>-----Original Message-----
>From: Dave Jones [mailto:[email protected]]
>Sent: Friday, September 30, 2005 6:05 AM
>To: Pallipadi, Venkatesh
>Cc: Wes Felter; [email protected]
>Subject: Re: em64t speedstep technology not supported in kernel yet?
>
>On Fri, Sep 30, 2005 at 05:20:03AM -0700, Pallipadi, Venkatesh wrote:
> >
> > >-----Original Message-----
> > >From: [email protected]
> > >[mailto:[email protected]] On Behalf Of Wes Felter
> > >Sent: Thursday, September 29, 2005 11:58 AM
> > >To: [email protected]
> > >Subject: Re: em64t speedstep technology not supported in
>kernel yet?
> > >
> > >Richard Wohlstadter wrote:
> > >> Hello all,
> > >>
> > >> We recently had Intel give our company a roadmap
> > >presentation where they
> > >> told us that their enhanced speedstep technology was
> > >supported by linux
> > >> kernels 2.6.9+. I have since tried to get cpufreq speedstep
> > >driver to
> > >> work with no luck on our em64t Xeon 3.6g processors. Intel
> > >even has a
> > >> webpage describing the technology and how to get it
>working at url:
> > >>
>http://www.intel.com/cd/ids/developer/asmo-na/eng/195910.htm?prn=Y
> > >
> > >I think this is a BIOS problem; the BIOS needs to provide
>the proper
> > >ACPI frequency/voltage tables for cpufreq to use. You
>might want to
> > >harass your system/motherboard vendor.
> > >
> > >Alternately maybe you can find someone who can give you the
> > >secret table and then you can just hardcode it into the driver.
> >
> > Yes. Make sure speedstep is supported and enabled in BIOS.
>Typically,
> > there will be a BIOS config option under CPU section,
>called Speedstep,
> > Enhanced Speedstep or EIST or something like that.
>
>The BIOS tables make no difference at all however to the
>speedstep-centrino
>module (which in retrospect really should have been
>speedstep-est or something)
>as it has no OP() tables or cpu recognition for Xeons.
>
> Dave
Actually, speedstep-centrino works in two modes. One OP()
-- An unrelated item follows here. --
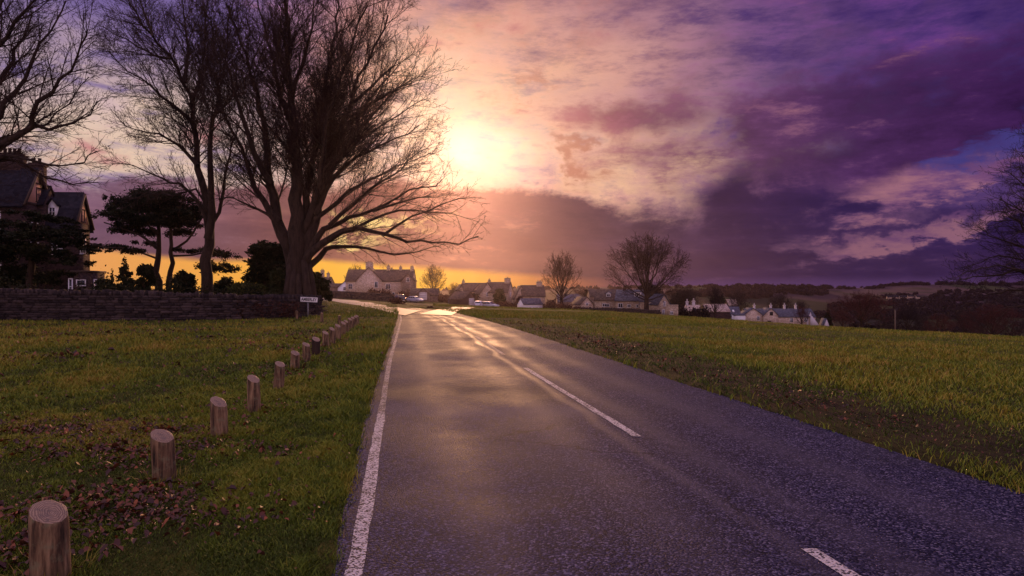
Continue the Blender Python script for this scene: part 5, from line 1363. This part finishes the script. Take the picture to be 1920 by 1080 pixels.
# ================================================================ walls
def attr_stone():
    def f(g, s):
        t = attr_tone(g); n = g.noise(g.pos('Object'), 5, 5, .65); fi = g.noise(g.pos('Object'), 45, 4, .7)
        col = g.ramp(g.add(g.mul(t, .6), g.add(g.mul(n, .25), g.mul(fi, .15))), [(.15, (.014, .010, .011, 1)), (.5, (.036, .026, .026, 1)), (.85, (.075, .055, .05, 1))])
        s(color=col, rough=.92, spec=.2, normal=g.bump(fi, .6, .02))
    material('dry_stone', f)
attr_stone()
def dry_wall(label, pts, heights, th, stone_w, course, seed, name='stone_wall', coping=True):
    """dry-stone wall along world points [(x, y)]"""
    r = np.random.default_rng(seed); pts = np.array(pts, float); seg = np.linalg.norm(np.diff(pts, axis=0), axis=1); cum = np.concatenate([[0], np.cumsum(seg)]); L = cum[-1]
    def at(s): return np.array([np.interp(s, cum, pts[:, 0]), np.interp(s, cum, pts[:, 1])])
    c0 = at(L/2); z0 = tz(*c0); root = thing(name, label, 'wall', (c0[0], c0[1], z0))
    def stones(items, name):
        V = []; T = []
        for (s, z, w, h, d, lean) in items:
            p = at(s); q = at(min(L, s+.1)); o = at(max(0, s-.1)); t = q-o; t /= np.linalg.norm(t); nrm = np.array([t[1], -t[0]])
            b = np.array([[-1,-1,-1],[1,-1,-1],[1,1,-1],[-1,1,-1],[-1,-1,1],[1,-1,1],[1,1,1],[-1,1,1]], float)*np.array([w, d, h])/2*.96
            b += r.uniform(-1, 1, (8, 3))*np.array([w*.07, .025, h*.12]); b[:, 0] += lean*b[:, 2]
            zz = tz(p[0], p[1])+z
            V.append(np.stack([p[0]-c0[0]+b[:, 0]*t[0]+b[:, 1]*nrm[0], p[1]-c0[1]+b[:, 0]*t[1]+b[:, 1]*nrm[1], zz-z0+b[:, 2]], 1)); T += [r.random()]*8
        n = len(items); i = np.arange(n)[:, None]*8
        f = np.concatenate([i+np.array([q]) for q in ((0,3,2,1),(4,5,6,7),(0,1,5,4),(1,2,6,5),(2,3,7,6),(3,0,4,7))])
        return mesh_np(name, np.concatenate(V), f, M['dry_stone'], root, attr=T)
    it = []; z = -.05; hmax = max(heights)
    while z < hmax:
        ch = course*r.uniform(.8, 1.3); s = r.uniform(0, stone_w)
        while s < L:
            w = stone_w*r.uniform(.5, 1.6); hh = np.interp(s/L, np.linspace(0, 1, len(heights)), heights)
            if z+ch*.5 < hh: it.append((min(L, s+w/2), z+ch/2, w, ch, th*r.uniform(.9, 1.12), 0))
            s += w
        z += ch
    stones(it, 'stonework')
    if coping:
        it = []; s = 0
        while s < L:
            w = course*r.uniform(.5, 1.1); hh = np.interp(s/L, np.linspace(0, 1, len(heights)), heights); ht = course*r.uniform(1.3, 2.4)
            it.append((s+w/2, hh+ht/2-.02, w, ht, th*.85, r.uniform(-.25, .25))); s += w
        stones(it, 'coping')
    # solid heart so no light shows through
    mb = MB(); ss = np.linspace(0, L, max(2, int(L/1.0)))
    for a, b in zip(ss[:-1], ss[1:]):
        p, q = at(a), at(b); hh = np.interp(a/L, np.linspace(0, 1, len(heights)), heights)-.04; m_ = (p+q)/2; an = math.atan2(q[1]-p[1], q[0]-p[0])
        mb.box((m_[0]-c0[0], m_[1]-c0[1], tz(*m_)-z0+hh/2-.15), (np.linalg.norm(q-p)+.02, th*.6, hh+.3), an)
    mb.build('rubble_core', M['wall_stone'], root)
    return root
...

table based mode and the other ACPI table based mode. So,
BIOS ACPI tables do matter for the second mode and things
work without a static OP table.
Also, OP() table based modes is not really scalable as one
has to enter new tabled for every new model and also not
complete as it cannot take ACPI events (say different
P-states for battery or AC on laptop, which may not matter
that much for Xeon...). That's the reason we want to have
ACPI/BIOS based speedstep as much as possible. Of course
there will always be broken BIOSes which we have
to workaround....
In this particular case though, for Xeon with Enhanced Speedstep,
acpi-cpufreq should be the driver of choice as there is a need
for coordination of HT siblings, which happen in BIOS at the
moment with most BIOSes. That is the reason, I want to make
sure BIOS supports Enhanced Speedstep in this case.